// how to resist cliche

I do some work with a local school as part of my job, and this week I’ve been helping the year 6 class that I’m involved with by sitting in as a reader for their mock SATs. It’s endearing, albeit sometimes rather tragic, to see the looks of concentration on the faces of these children when faced with a particularly difficult problem, or the panic that comes in a mental maths exam as they realise that their time is running out and they have no idea of the answer.

What’s odd, though, was that watching it I realised that I’d seen that look before – plenty of times, in fact. Where I’ve seen it is on the faces of friends and fellow-Christians who are asked a question about faith to which they can’t give an answer. They go pale, visibly trying to construct something coherent to offer in response, all the time looking to an onlooker as though their time is running out.

Why is that, do you think? Often I reckon it’s because we feel like we’re being put to the test by those conversations, that if we answer correctly people will become Christians and if we don’t, we fail. Which is strange, really, because I thought that part of why Christ came and died was to do away with that kind of way of looking at things – to remind us that we are saved by grace. But I understand it, I do – there is a pressure to come up with proof that your faith is coherent, and that you’re not some kind of mystic who still believes in fairies. I just wonder if we’ve taken that passage where Paul tells Christians to “in your hearts honour Christ the Lord as holy, always being prepared to give an answer to anyone who asks you the reason for the hope that is in you” wrongly, and have become combative rather than thoughtful in our attempts to give a concise answer to those who ask us. In truth, though, our faith and how we came to it end up being a lot more mystical than we’d maybe like them to be, and rather more resistant to being explained, too.

Earlier today, the author Donald Miller posted a thought-provoking piece on his blog, reflecting on how much of the prevailing culture of mainstream US Christianity has turned evangelical leaders into “informercial style leaders, selling their understanding of the truth to [a] large demographic”. People don’t ask questions anymore, he writes, at least not for the most part. These days, they trust you if you seem trustworthy.

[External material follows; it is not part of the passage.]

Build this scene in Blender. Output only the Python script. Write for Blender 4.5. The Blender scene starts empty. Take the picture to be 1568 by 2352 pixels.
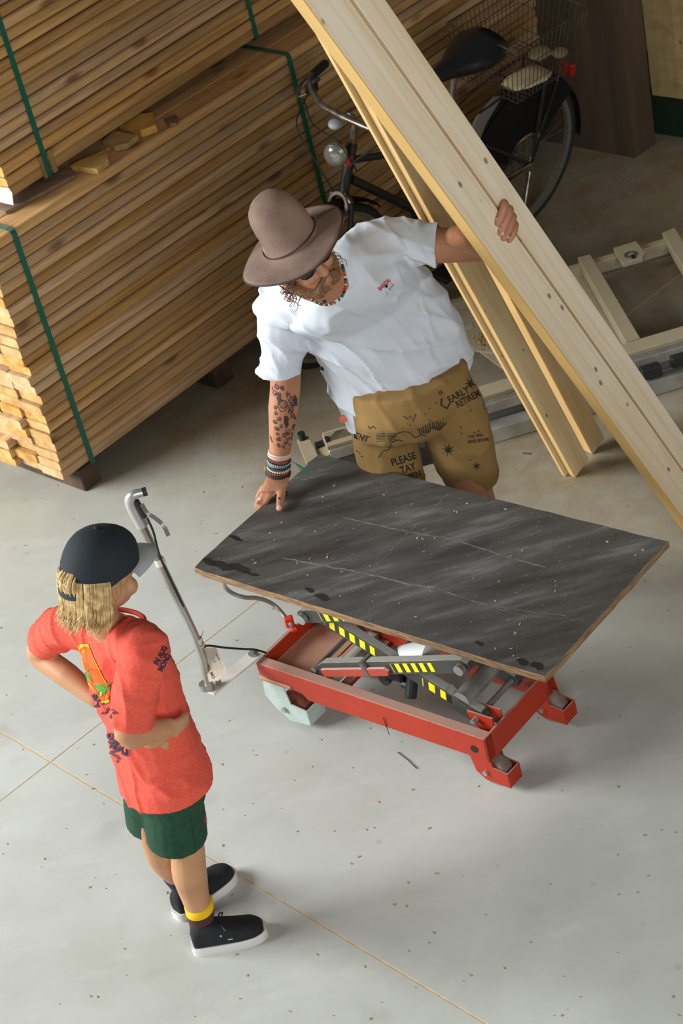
import bpy, bmesh, math, random
import numpy as np
from mathutils import Vector, Matrix, noise
from mathutils.bvhtree import BVHTree
random.seed(7)
SC = bpy.context.scene
COL = SC.collection
PI = math.pi

# ------------------------------------------------------------------ camera
F, NX, NY, H = 4889.0, 1901.0, 7071.0, 4.0      # focal length in pixels, plumb line vanishing point, eye height
_down = Vector((NX, NY, F)).normalized()
_fw = Vector((0, 0, 1)); _h = (_fw - _down*_fw.dot(_down)).normalized(); _r = _down.cross(_h)
RW = Matrix((_r, _h, -_down))                    # rows: world X, Y, Z seen by the camera
CAMP = Vector((0, 0, H))
cam = bpy.data.cameras.new('camera'); camo = bpy.data.objects.new('camera', cam); COL.objects.link(camo)
cx, cy, cz = RW @ Vector((1, 0, 0)), RW @ Vector((0, -1, 0)), RW @ Vector((0, 0, -1))
camo.matrix_world = Matrix.Translation(CAMP) @ Matrix((cx, cy, cz)).transposed().to_4x4()
cam.sensor_fit = 'VERTICAL'; cam.sensor_height = 36.0; cam.lens = 36.0*F/2352.0
cam.clip_start = 0.05; cam.clip_end = 100
cam.dof.use_dof = True; cam.dof.focus_distance = 5.5; cam.dof.aperture_fstop = 8.0
SC.camera = camo

# ------------------------------------------------------------------ light
world = bpy.data.worlds.new('world'); SC.world = world; world.use_nodes = True
world.node_tree.nodes['Background'].inputs[0].default_value = (1.0, 0.93, 0.84, 1)
world.node_tree.nodes['Background'].inputs[1].default_value = 0.085
def area(name, loc, target, sx, sy, energy, color):
    l = bpy.data.lights.new(name, 'AREA'); l.shape = 'RECTANGLE'; l.size = sx; l.size_y = sy
    l.energy = energy; l.color = color
    o = bpy.data.objects.new(name, l); COL.objects.link(o); o.location = loc
    o.rotation_euler = (Vector(target) - Vector(loc)).to_track_quat('-Z', 'Y').to_euler()
    return o
area('door_daylight', (-7.0, 5.6, 3.3), (-0.4, 5.2, 0.3), 4.4, 3.4, 1120, (0.92, 0.97, 1.0))
area('window_daylight', (1.2, -2.6, 3.5), (0.4, 4.8, 0.7), 3.6, 2.4, 300, (0.92, 0.97, 1.0))
SC.view_settings.view_transform = 'Standard'; SC.view_settings.look = 'None'
SC.view_settings.gamma = 1.0; SC.view_settings.use_curve_mapping = False
SC.view_settings.exposure = 0.17

def ray(px, py):
    return (RW @ Vector((px-784.0, py-1176.0, F))).normalized()
def P(px, py, z=0.0):                            # where the sight line of a photo point meets height z
    d = ray(px, py); return CAMP + d*((z-H)/d.z)
def PD(px, py, dist):
    return CAMP + ray(px, py)*dist
def PLANE(px, py, p0, n):
    d = ray(px, py); return CAMP + d*((p0-CAMP).dot(n)/d.dot(n))
def PX(p):
    c = RW.transposed() @ (Vector(p)-CAMP); return (784+F*c.x/c.z, 1176+F*c.y/c.z)

# ------------------------------------------------------------------ materials
MATS = {}
def nd(nt, kind, **kw):
    n = nt.nodes.new(kind)
    for k, v in kw.items():
        if k.startswith('i_'): n.inputs[int(k[2:])].default_value = v
        else: setattr(n, k, v)
    return n
def srgb(c):
    if isinstance(c, str): c = tuple(int(c[i:i+2], 16)/255 for i in (0, 2, 4))
    return tuple((x/12.92 if x <= .04045 else ((x+.055)/1.055)**2.4) for x in c) + (1,)
def mat(name, c, rough=.6, metal=0., c2=None, scale=8., stretch=(1, 1, 1), fac=.5, bump=0., bscale=60., rnd=0., coat=0., sss=0., detail=4, ramp=(.35, .65)):
    """plain colour, or two colours mixed by a stretched noise, with a little value change per object"""
    if name in MATS: return MATS[name]
    m = bpy.data.materials.new(name); m.use_nodes = True; nt = m.node_tree; b = nt.nodes['Principled BSDF']
    b.inputs['Roughness'].default_value = rough; b.inputs['Metallic'].default_value = metal
    if coat: b.inputs['Coat Weight'].default_value = coat; b.inputs['Coat Roughness'].default_value = .2
    if sss: b.inputs['Subsurface Weight'].default_value = sss; b.inputs['Subsurface Radius'].default_value = (.01, .004, .002); b.inputs['Subsurface Scale'].default_value = .5
    tc = nd(nt, 'ShaderNodeTexCoord'); mp = nd(nt, 'ShaderNodeMapping'); nt.links.new(tc.outputs['Object'], mp.inputs[0])
    mp.inputs['Scale'].default_value = stretch
    col = None
    oi = nd(nt, 'ShaderNodeObjectInfo')
    if rnd:
        vm = nd(nt, 'ShaderNodeVectorMath', operation='SCALE'); vm.inputs[0].default_value = (17.3, 9.1, 5.7)
        nt.links.new(oi.outputs['Random'], vm.inputs['Scale']); nt.links.new(vm.outputs[0], mp.inputs['Location'])
    if c2:
        ns = nd(nt, 'ShaderNodeTexNoise'); ns.inputs['Scale'].default_value = scale; ns.inputs['Detail'].default_value = detail
        nt.links.new(mp.outputs[0], ns.inputs['Vector'])
        rp = nd(nt, 'ShaderNodeValToRGB'); rp.color_ramp.elements[0].position = ramp[0]; rp.color_ramp.elements[1].position = ramp[1]
        rp.color_ramp.elements[0].color = srgb(c); rp.color_ramp.elements[1].color = srgb(c2)
        nt.links.new(ns.outputs['Fac'], rp.inputs[0]); col = rp.outputs[0]
    if rnd:
        mr = nd(nt, 'ShaderNodeMapRange'); mr.inputs['To Min'].default_value = 1-rnd; mr.inputs['To Max'].default_value = 1+rnd
        nt.links.new(oi.outputs['Random'], mr.inputs[0])
        hs = nd(nt, 'ShaderNodeHueSaturation')
        if col is not None: nt.links.new(col, hs.inputs['Color'])
        else: hs.inputs['Color'].default_value = srgb(c)
        nt.links.new(mr.outputs[0], hs.inputs['Value']); col = hs.outputs[0]
    if col is not None: nt.links.new(col, b.inputs['Base Color'])
    else: b.inputs['Base Color'].default_value = srgb(c)
    if bump:
        n2 = nd(nt, 'ShaderNodeTexNoise'); n2.inputs['Scale'].default_value = bscale; n2.inputs['Detail'].default_value = 3
        nt.links.new(mp.outputs[0], n2.inputs['Vector'])
        bp = nd(nt, 'ShaderNodeBump'); bp.inputs['Strength'].default_value = bump; bp.inputs['Distance'].default_value = .004
        nt.links.new(n2.outputs['Fac'], bp.inputs['Height']); nt.links.new(bp.outputs[0], b.inputs['Normal'])
    MATS[name] = m
    return m

# ------------------------------------------------------------------ objects
def me_from(name, verts, faces, m=None, smooth=False):
    me = bpy.data.meshes.new(name); me.from_pydata([tuple(v) for v in verts], [], faces)
    if m: me.materials.append(m)
    if smooth:
        for p in me.polygons: p.use_smooth = True
    me.update(); return me
def link(name, me, parent=None):
    o = bpy.data.objects.new(name, me); COL.objects.link(o)
    if parent is not None:
        o.parent = parent; o.matrix_parent_inverse = WM[parent.name].inverted()
    WM[o.name] = Matrix.Identity(4)
    return o
WM = {}
def obj(name, bm, m, parent=None, smooth=False, auto=None):
    me = bpy.data.meshes.new(name); bmesh.ops.recalc_face_normals(bm, faces=bm.faces[:]); bm.to_mesh(me); bm.free()
    for x in (m if isinstance(m, (list, tuple)) else [m]): me.materials.append(x)
    if smooth:
        for p in me.polygons: p.use_smooth = True
        if auto: me.set_sharp_from_angle(angle=math.radians(auto))
    me.update()
    return link(name, me, parent)
def thing(name, label, cat, loc, rz=0., group=None):
    o = bpy.data.objects.new(name, None); COL.objects.link(o); o.empty_display_size = .1
    o.location = loc; o.rotation_euler = (0, 0, rz)
    WM[o.name] = Matrix.Translation(Vector(loc)) @ Matrix.Rotation(rz, 4, 'Z')
    o['label'] = label; o['category'] = cat
    if group: o['group'] = group
    return o
def tag(o, label, cat, group=None, kind=None):
    if label: o['label'] = label
    if cat: o['category'] = cat
    if group: o['group'] = group
    if kind: o['kind'] = kind
    return o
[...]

I understand why he feels that way, and I think that’s part of the reason why a decent number of people turn to religion – they want to be told what to think, so that they are free from the pressure of having to work it out. That’s why so many evangelicals can end up being so defensive, not to mention panicked, when they don’t know the answer – because they need this stuff, and without it all the cultural assumptions we’ve built upon start crumbling and life becomes a whole lot more complex.

Of course, lots of us have been through the mill by now, and we know that life is complex and that things rarely work out the way that we expected them to. That’s why our answers become more softly-spoken, more vulnerable – because they are born out of our pain, or our wrestling with God, and they express something about this life that we have found ourselves living. Rather than combative rhetoric, our words possess the quiet force of authority instead – we know that they no longer need to be shouted, because they are words of grace and truth.

The worry is, however, that there will one day be no space for them in the debate any more. Because at the end of the day, they just make this whole thing altogether less easy to sell – less polished, less simple, less easily explicable – and some people would argue that Christianity needs good salesmen.

A friend of mine told me last night that he seeks to resist cliché in his Christian life – because cliché is what comes out when something has not been thought through. It is just recycled words – banal, bland and trite – and nothing in this faith is any of those things at its heart. It’s a shame that the same can’t be said of some of our explanations to faith, though. I think they do us something of a disservice, really, and see Christianity as being something that it’s not – something that falls apart when we don’t have the words to explain it.

But, then, maybe you disagree with me on this. So what are your thoughts? Is there a danger in simple answers, a point at which you stop? Or is the greater danger in over-analysis, abstraction, and losing any sense of wonder?

What would you give as the reason for the hope that is in you?

  1. Strange – I just wrote this, and even now I’m not sure I agree with it all. I don’t mean to criticise evangelical culture, as we NEED to be speaking up, and we need truth, too, otherwise our faith just becomes wishy-washy niceness.

    And you can’t present the gospel in the depth that we look at it in Bible studies as it will confuse and alienate, even if it has enough depth that you could spend years in it. I think my fear is that we stop exploring and investigating – however, that doesn’t mean that we stop speaking, just that if we keep going deeper in faith then our words will be even more powerful, rather than simply recited arguments. That makes sense, right?

  2. Surely communication should be tailored to engage the audience whoever that may be?

    Depth and style should be whatever they can grasp (on the assumption that knowing about God in a deeper way is better).

    Cliche is just reciting a non-tailored, unengaging, old statement, idea or argument. It fails to engage the person before you and neglects their personality and identity. In so doing, the communication fails.